Scripts that build scenes:

__________

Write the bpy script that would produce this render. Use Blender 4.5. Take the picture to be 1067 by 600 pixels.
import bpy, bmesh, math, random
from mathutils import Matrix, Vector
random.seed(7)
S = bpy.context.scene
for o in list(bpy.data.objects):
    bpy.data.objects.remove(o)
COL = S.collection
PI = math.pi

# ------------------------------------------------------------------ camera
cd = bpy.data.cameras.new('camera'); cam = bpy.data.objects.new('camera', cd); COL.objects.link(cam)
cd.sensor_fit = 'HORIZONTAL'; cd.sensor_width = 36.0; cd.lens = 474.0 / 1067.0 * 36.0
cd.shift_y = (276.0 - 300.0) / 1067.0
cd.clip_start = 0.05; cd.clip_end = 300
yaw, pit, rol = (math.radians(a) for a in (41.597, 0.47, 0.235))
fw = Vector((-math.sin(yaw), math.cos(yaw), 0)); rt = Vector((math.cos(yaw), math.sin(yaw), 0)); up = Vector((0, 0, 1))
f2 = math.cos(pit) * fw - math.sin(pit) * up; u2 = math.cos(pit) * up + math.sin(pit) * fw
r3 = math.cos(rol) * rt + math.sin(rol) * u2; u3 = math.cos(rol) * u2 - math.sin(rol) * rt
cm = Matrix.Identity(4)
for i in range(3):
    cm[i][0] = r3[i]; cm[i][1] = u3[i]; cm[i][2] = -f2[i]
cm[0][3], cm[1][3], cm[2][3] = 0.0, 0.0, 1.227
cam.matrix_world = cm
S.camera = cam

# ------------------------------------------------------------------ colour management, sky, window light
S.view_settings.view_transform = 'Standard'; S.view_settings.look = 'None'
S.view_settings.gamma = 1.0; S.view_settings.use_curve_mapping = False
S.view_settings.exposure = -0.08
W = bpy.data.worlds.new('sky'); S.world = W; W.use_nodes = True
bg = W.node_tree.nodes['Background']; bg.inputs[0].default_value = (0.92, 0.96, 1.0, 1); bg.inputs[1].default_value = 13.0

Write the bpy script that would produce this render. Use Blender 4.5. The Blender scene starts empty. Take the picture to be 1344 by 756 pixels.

__________

Please write out the material word for word from its first line through the line holding "S.camera = cam", including both, and no line past it.

Write the bpy script that would produce this render. Use Blender 4.5. Take the picture to be 1067 by 600 pixels.
import bpy, bmesh, math, random
from mathutils import Matrix, Vector
random.seed(7)
S = bpy.context.scene
for o in list(bpy.data.objects):
    bpy.data.objects.remove(o)
COL = S.collection
PI = math.pi

# ------------------------------------------------------------------ camera
cd = bpy.data.cameras.new('camera'); cam = bpy.data.objects.new('camera', cd); COL.objects.link(cam)
cd.sensor_fit = 'HORIZONTAL'; cd.sensor_width = 36.0; cd.lens = 474.0 / 1067.0 * 36.0
cd.shift_y = (276.0 - 300.0) / 1067.0
cd.clip_start = 0.05; cd.clip_end = 300
yaw, pit, rol = (math.radians(a) for a in (41.597, 0.47, 0.235))
fw = Vector((-math.sin(yaw), math.cos(yaw), 0)); rt = Vector((math.cos(yaw), math.sin(yaw), 0)); up = Vector((0, 0, 1))
f2 = math.cos(pit) * fw - math.sin(pit) * up; u2 = math.cos(pit) * up + math.sin(pit) * fw
r3 = math.cos(rol) * rt + math.sin(rol) * u2; u3 = math.cos(rol) * u2 - math.sin(rol) * rt
cm = Matrix.Identity(4)
for i in range(3):
    cm[i][0] = r3[i]; cm[i][1] = u3[i]; cm[i][2] = -f2[i]
cm[0][3], cm[1][3], cm[2][3] = 0.0, 0.0, 1.227
cam.matrix_world = cm
S.camera = cam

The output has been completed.